El plan era sencillo. Transportar las armas del hidroavión al muelle con ayuda de la tripulación y unos cuantos voluntarios, mientras el comando de acción sometía a las autoridades, tomaba el pueblo, la oficina del telégrafo, que era lo más importante. A nadie se le ocurrió pensar que poco tiempo más tarde el grupo regresaría de manera atropellada y que el desembarco en Luperón se convertiría en un desastre monumental.
El traslado de las armas se inició de inmediato. No había tiempo que perder y no lo perdieron. Cuando el comando se hiciera dueño de la plaza las armas debían estar en el muelle y desde allí partirían en cualquier vehículo disponible hacia el lugar donde supuestamente los esperaban los hombres del Frente Interno.
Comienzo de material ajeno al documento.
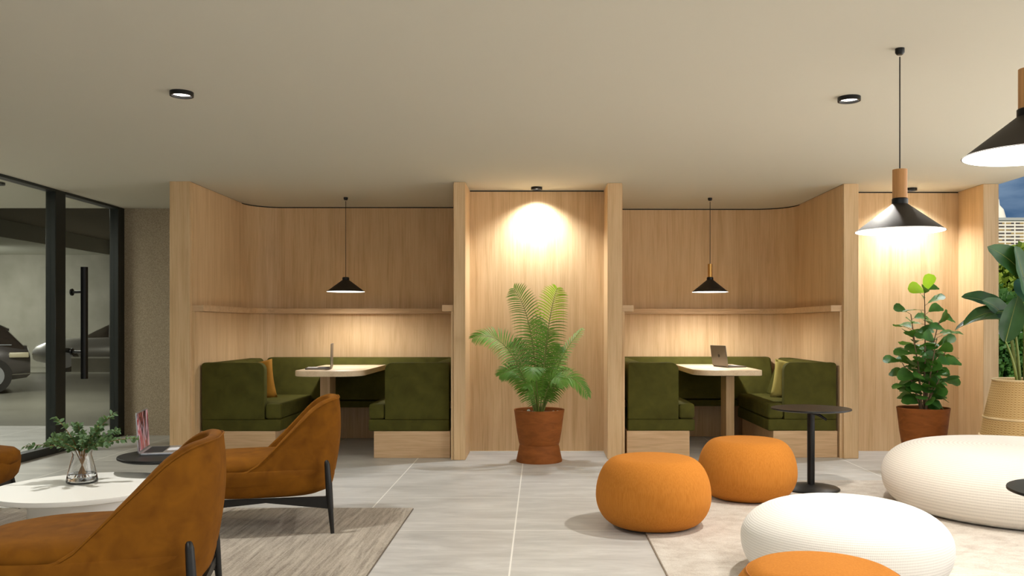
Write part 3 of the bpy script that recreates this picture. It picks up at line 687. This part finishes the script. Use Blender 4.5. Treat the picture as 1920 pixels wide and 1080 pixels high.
# ------------------------------------------------------------------ armchairs (front = -x)
def se(a, b, n, th): 
    c, s_ = math.cos(th), math.sin(th)
    return (a*math.copysign(abs(c)**(2/n), c), b*math.copysign(abs(s_)**(2/n), s_))
def make_chair():
    r = thing('armchair', '', 'armchair')
    A, Bh, n = .435, .355, 3.1; seg = 72; X0 = -.17
    mb = MB(); rows = []
    for z, k in ((.215, .0), (.212, .5), (.216, .80), (.235, .91), (.265, .965), (.31, .99), (.375, 1.0), (.385, .98), (.375, .95), (.30, .90)):
        rows.append([(lambda p: (X0+p[0]*k, p[1]*k, z))(se(A, Bh, n, 2*PI*i/seg)) for i in range(seg+1)])
    mb.strip(rows).build('seat_shell', RUST, r, angle=60)
    mb = MB(); rows = []
    for z, k in ((.33, .3), (.335, .86), (.345, .91), (.375, .94), (.41, .93), (.434, .87), (.450, .70), (.458, .4), (.46, 0)):
        rows.append([(lambda p: (X0-.02+p[0]*k*.97+(-.03*k if p[0] < 0 else 0), p[1]*k*.96, z))(se(A, Bh, 2.7, 2*PI*i/seg)) for i in range(seg+1)])
    mb.strip(rows).build('seat_cushion', RUST, r, angle=60)
    TH = math.radians(112); m_ = 72; edge = []; cols = []
    def rimz(x, y):
        u = max(0, min(1.45, (x+.30)/.395)); vv = max(0, u-.95)
        w = (u*u/.8 if u < .4 else u-.2)-vv*vv
        zz = .378+(.800-.378)*w
        return zz
    mb = MB()
    for i in range(m_+1):
        th = -TH+2*TH*i/m_; x, y = se(A, Bh, n, th); x += X0; zt = rimz(x, y)
        col = []; K = 9; thick = .016+.042*min(1, max(0, (zt-.378)/.2)); nx, ny = math.cos(th), math.sin(th)
        def P(z, off):
            l = max(0, z-.33); py = 1-.40*l*abs(ny)
            fx = .035*math.sin(min(1, l/.45)*PI*.75)*max(0, nx)-(.012*nx if z < .33 else 0)
            return (x+fx-nx*off, (y-ny*off)*py, z)
        for k in range(K+1): col.append(P(.29+(zt-.020-.29)*k/K, 0 if k else .01))
        for f_, o_ in ((.008, .06), (.002, .25), (0, .5), (.002, .75), (.008, .94)): col.append(P(zt-f_*1.6, thick*o_))
        for k in range(K+1): col.append(P(zt-.020+(.34-zt+.020)*k/K, thick*(1+.5*k/K)))
        cols.append(col); edge.append(P(zt-.010, .000))
    mb.strip(cols); mb.add(cols[0], [tuple(range(len(cols[0])))]); mb.add(cols[-1], [tuple(range(len(cols[0])))])
    bk = mb.build('backrest', RUST, r, angle=60)
    MB().tube(edge, .0035, 6).build('piping', RUST, bk)
    # legs and stretchers
    for sy in (-1, 1):
        MB().tube([(.210, sy*.331, .435), (.211, sy*.333, .428), (.214, sy*.336, .41), (.224, sy*.350, .27), (.245, sy*.352, 0)], [.007, .013, .0165, .0195, .0115], 14).build('leg', BLACKW, r)
        MB().tube([(-.49, sy*.27, .235), (-.54, sy*.29, 0)], [.0175, .010], 14).build('leg', BLACKW, r)
        pts = [(.225, .145), (.225, .218), (-.49, .212), (-.49, .160), (-.14, .190)]
        b = MB(); yy = [sy*.315-.011, sy*.315+.011] if False else None
        y0a, y1a = sy*.330, sy*.262
        q = MB(); vs = []
        for x_, z_ in pts:
            yc = y0a+(y1a-y0a)*((.215-x_)/.705); vs.append((x_, yc-.011, z_))
        for x_, z_ in pts:
            yc = y0a+(y1a-y0a)*((.215-x_)/.705); vs.append((x_, yc+.011, z_))
        q.add(vs, [(0, 1, 2, 3, 4), (9, 8, 7, 6, 5)]+[(i, (i+1) % 5, (i+1) % 5+5, i+5) for i in range(5)])
        q.build('stretcher', BLACKW, r, smooth=False)
    MB().box(.205, .228, -.335, .335, .165, .205).build('crossbar', BLACKW, r, smooth=False)
    MB().box(-.50, -.48, -.27, .27, .175, .215).build('crossbar', BLACKW, r, smooth=False)
    return r
ch = make_chair()
ch['label'] = 'rust velvet armchair nearest the viewer, cut off by the bottom edge'
ch.location = (-1.60, 3.47, RZ); ch.rotation_euler = (0, 0, math.radians(14))
c = copy_tree(ch); c['label'] = 'rust velvet armchair in front of the left booth, seen from its side'
c.location = (-1.566, 5.40, RZ); c.rotation_euler = (0, 0, math.radians(14))
c = copy_tree(ch); c['label'] = 'rust velvet armchair cut off by the left edge, beyond the white table'
c.location = (-4.01, 5.42, RZ); c.rotation_euler = (0, 0, math.radians(180+12))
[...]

«Algunos de los habitantes de Luperón que todavía quedaban en el muelle se prestaron como voluntarios a ayudarnos en dicha tarea. Es más, sin su colaboración nosotros cuatro no hubiéramos podido llevarla a feliz término. Así es que nuestra labor se circunscribió a dirigir los trabajos de descarga. Las armas fueron colocadas en el piso de madera del muelle en la medida en que iban siendo sacadas del hidro-avión. Cuando más de la mitad de los pertrechos habían sido desembarcados se oyó en el pueblo el tableteo de las ametralladoras y el estruendo de algunas granadas de mano».(1)
Parecía que todo procedía como se había planeado y que el comando de acción se encaminaba a cumplir con sus objetivos. Los tiros entonces arreciaron y se escuchó la explosión de varias granadas. De repente se apagaron las luces, todas las luces del pueblo. Tulio Arvelo trató de hablar con Hugo Kunhardt por medio de un intercomunicador portátil, posiblemente un walkie-talkie de corto alcance, pero no logró establecer comunicación.
Las luces del Catalina permitieron continuar momentáneamente con el traslado de las armas, pero muy pronto los hombres de la avanzada comenzarían a volver, tres de ellos en condiciones deplorables.
El primero en regresar, o que más bien regresaron, fue Hugo Kunhardt.
Tulio Arvelo escuchó «que alguien dijo: “Abran campo que traen un herido”. Efectivamente a poco algunos de los voluntarios depositaron en el suelo el cuerpo herido de Hugo Kundhart.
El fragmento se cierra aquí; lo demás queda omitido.